Actors and doctors talk about building the Palestine campaign at work

February 24, 2024
Details of censorship were outlined at the forum. Photo: Trade Unionists for Palestine

Trade Unionists for Palestine hosted a forum on February 16 which discussed workers’ rights to stand in solidarity with Palestine in their workplaces.

Dr Rita Almohty, Australian and New Zealand Doctors for Palestine, spoke alongside Maryam Chekchok, Teachers and School Staff for Palestine and Violette Ayad, a Palestinian-Lebanese-Australian actor and member of the Media Entertainment Arts Alliance (MEAA).

Almohty reported that doctors were being told not to discuss genocide in their workplaces. She said it was hypocritical because “when it came to the war in Ukraine, we see no shutting down of discourse”.

“Approximately 39 doctors had been reported to the Australian Health Practitioner Regulation Agency. I believe there are only 12 remaining, with the other complaints being dismissed. But AHPRA has still has not addressed the issue of vexatious complaints satisfactorily.”

She said APHRA must undertake anti-Arab, anti-Islamophobia workplace training to all doctors “to make our workplaces a safe place” those who are against the genocide of Palestinians. “The racism and bigotry is unacceptable.”

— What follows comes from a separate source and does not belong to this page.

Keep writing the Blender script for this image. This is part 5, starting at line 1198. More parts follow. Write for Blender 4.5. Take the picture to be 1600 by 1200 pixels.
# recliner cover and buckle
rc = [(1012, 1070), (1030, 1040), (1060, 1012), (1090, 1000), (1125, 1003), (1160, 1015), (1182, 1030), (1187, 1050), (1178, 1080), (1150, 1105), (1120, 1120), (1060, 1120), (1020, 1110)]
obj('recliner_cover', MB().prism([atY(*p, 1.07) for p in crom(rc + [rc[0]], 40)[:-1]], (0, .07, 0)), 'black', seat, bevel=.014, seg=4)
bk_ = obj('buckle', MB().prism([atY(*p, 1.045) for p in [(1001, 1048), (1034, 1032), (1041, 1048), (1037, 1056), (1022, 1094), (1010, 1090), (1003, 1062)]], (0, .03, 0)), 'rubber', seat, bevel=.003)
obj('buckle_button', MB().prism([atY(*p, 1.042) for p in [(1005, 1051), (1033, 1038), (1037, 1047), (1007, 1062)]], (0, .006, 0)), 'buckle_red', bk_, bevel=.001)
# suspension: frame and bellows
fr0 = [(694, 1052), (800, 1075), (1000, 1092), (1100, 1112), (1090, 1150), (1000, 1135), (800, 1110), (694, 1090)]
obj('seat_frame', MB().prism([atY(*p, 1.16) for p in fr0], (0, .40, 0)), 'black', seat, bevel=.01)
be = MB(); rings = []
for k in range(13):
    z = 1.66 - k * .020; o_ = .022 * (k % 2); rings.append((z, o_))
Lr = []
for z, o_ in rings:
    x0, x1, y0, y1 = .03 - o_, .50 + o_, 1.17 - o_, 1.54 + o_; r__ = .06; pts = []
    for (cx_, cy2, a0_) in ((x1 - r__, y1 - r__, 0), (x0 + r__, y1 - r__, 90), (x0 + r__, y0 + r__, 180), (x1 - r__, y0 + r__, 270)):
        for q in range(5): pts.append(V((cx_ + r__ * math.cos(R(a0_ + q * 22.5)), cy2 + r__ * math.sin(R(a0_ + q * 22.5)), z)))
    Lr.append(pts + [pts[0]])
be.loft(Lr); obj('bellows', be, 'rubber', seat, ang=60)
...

Chekchok said many teachers have been bullied at work for speaking out about Palestine.

“A teacher’s role is to empower young people and lead by example”, she said, telling the meeting she had been asked by management to “remain neutral”.

“But it isn’t just Palestine we need to be talking about; it is the war in Lebanon and Yemen”, Chekchok said.

She said it was thanks to Teachers for Palestine, organising in Naarm/Melbourne, that science teacher Jason Wong was able to keep his job after being threatened with misconduct.

More than 200 members of Teachers for Palestine across NSW are now organising “Watermelon Wednesdays”, bringing the fruit to school and wearing watermelon clothing.

She said they are asking the teacher’s union to help publicise the Families for Palestine vigil at Anthony Albanese’s office and the weekend rallies.

Ayad said the subject of Palestine is missing in theatres. Creatives for Palestine have been organising for four months, she said, and have found that it is not just the Sydney Theatre Company (STC) which reprimanded actors who wore the keffiyeh.

“The STC wasn’t a bad apple, this is systematic,” Ayad said. “They don’t want to be seen as censoring, but they don’t want to be seen as being in support for Palestine either.”

Three actors wore the keffiyeh for their final bows in a STC production of Anton Chekhov’s The Seagull and were later reprimanded by management.

She said at the same time as this happened, three theatre companies were performing “extremely progressive, anti-colonial and anti-imperialist work”. She was also acting in a play about wars in the Middle East and, when she and two others wore a keffiyeh, they were disciplined.

Ayad said it becomes hard to survive, working contract to contract, if you are blacklisted. “There is also no way of pinpointing if you get blacklisted: These are the ways artists are censored.”

While the MEAA released a support statement and helped with a lawyer, “they could have done a lot more”, she said. 

Creatives for Palestine organised a day of solidarity where workers wore Palestinian colours. Theatre managements tried to stop the action at the STC, citing “safety reasons”, but they were not deterred. “We have had a lot of guidance from the Arab Theatre Studio.”

A motion was passed calling on unions and the ACTU to defend union members rights to show support for Palestine; organise a national day of action for Palestine; campaign to remove all restrictions on the right to strike, including on social justice, against war and imperialism and the fight to free Palestine. Two accepted amendments included support for the Boycott, Divest, Sanctions campaign and to actively build the weekend Palestine rallies also passed.